The best-kept secret of pricey mail-order catalogs? Many offer their unsold merchandise in company stores. And some will take phone orders for unadvertised, marked-down children's clothing. To find out if a company has a discount arm, call its 800 number and ask if it has a special mailing list or an outlet store.

"The Smart Shopper's Best Buys for Kids" lists the following companies, among others, with known warehouse shops:

* Hanna Andersson Factory Store: Current-season reductions of durable cotton play clothes and sleepwear run at least 20% off, past-season up to 40% off. (800) 222-0544.

* Storybook Heirlooms Outlet: Special-occasion and better casual wear, current and past season, goes for 40% off the hefty catalog price. Overstocks, samples and seconds are also sold. (408) 842-3880.

* Big Enough Outlet Store: Current samples and seconds of the 100% cotton clothes are half off retail; past-season prices are another 50% off that. (800) 288-7321.

* Boo! Warehouse Store: High-end clothes often seen in fashion magazines are sold at wholesale prices. Call (612) 376-0585.

* Oilily Factory Store: Past-season whimsical--and pricey--kids clothes from Holland are 35% to 50% off. Call (219) 872-3577.


When a manufacturer is through with the sample garments it uses to woo store buyers, it often puts them up for grabs--for next to nothing. And these prototypes, some of which never make the collection's final cut, are usually better made than their mass-produced clones. Here is a sampling of places with such sales:

* California Mart, 110 E. 9th St.; (213) 630-3600: Bring along an item from your child's closet to measure against designer attire from more than 170 manufacturers who represent 300 lines. Call ahead to order a directory listing all the reps. Sales are held from 10 a.m. to 3:30 p.m. on the third Saturday and the last Friday of the month. Bring cash, your own bags and $1 for admission.
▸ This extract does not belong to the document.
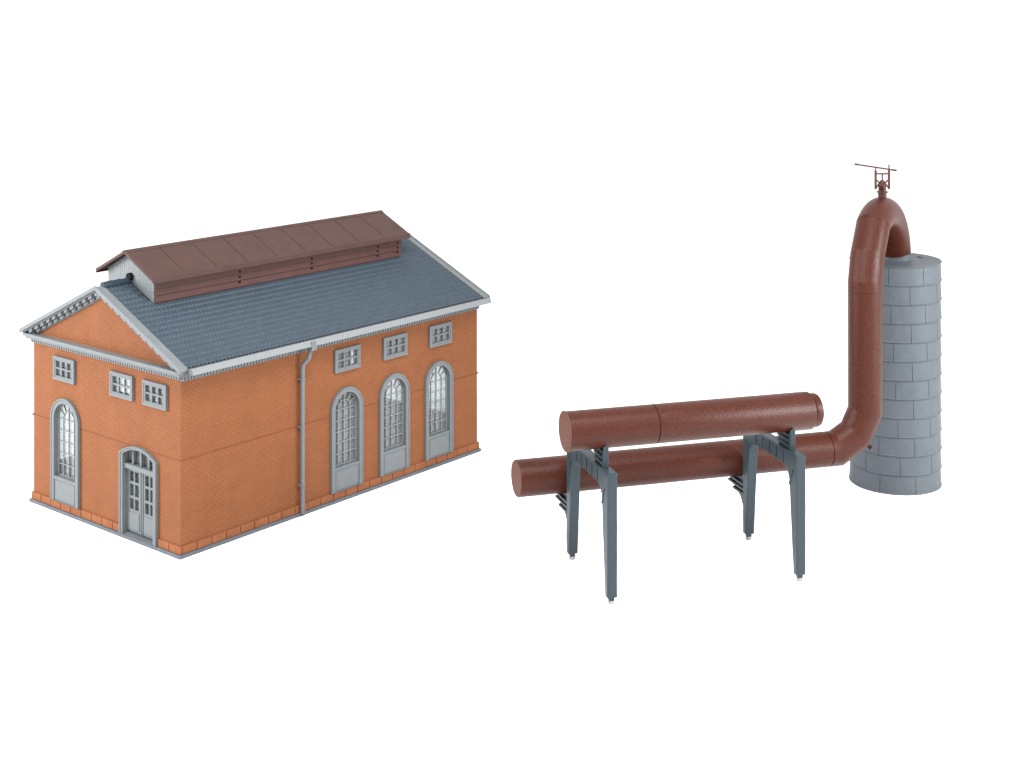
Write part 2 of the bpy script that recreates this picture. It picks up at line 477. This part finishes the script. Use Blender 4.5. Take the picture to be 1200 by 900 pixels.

* Baby Guess?, 860 S. Los Angeles St., Los Angeles; (213) 629-5833: In addition to samples, the company sells discontinued apparel, overstocks and seconds for 30% to 50% off.

* Flap Happy, 1714 16th St., Santa Monica; (800) 234-3527: This outlet store sells signature hats and its own line of children's clothing. Samples (from its line and others), close-outs, overruns and seconds are priced at wholesale or less.


To spot a good deal on what polite society calls "gently used" apparel, it helps to know what it cost new. Children's clothing sells for about one-third of the original retail, says Elizabeth Mason, author of "The Rag Street Journal" (Henry Holt, 1995), a guide to thrift and consignment stores nationwide. Since "gently worn" and "children's clothes" are rarely found in the same sentence, resale venues might best be reserved for special-occasion clothes.

Haunt thrift stores in affluent neighborhoods and teach your children to think of the experience as a treasure hunt, says Mason, who also owns the Paperbag Princess, a vintage and designer resale shop in West Hollywood.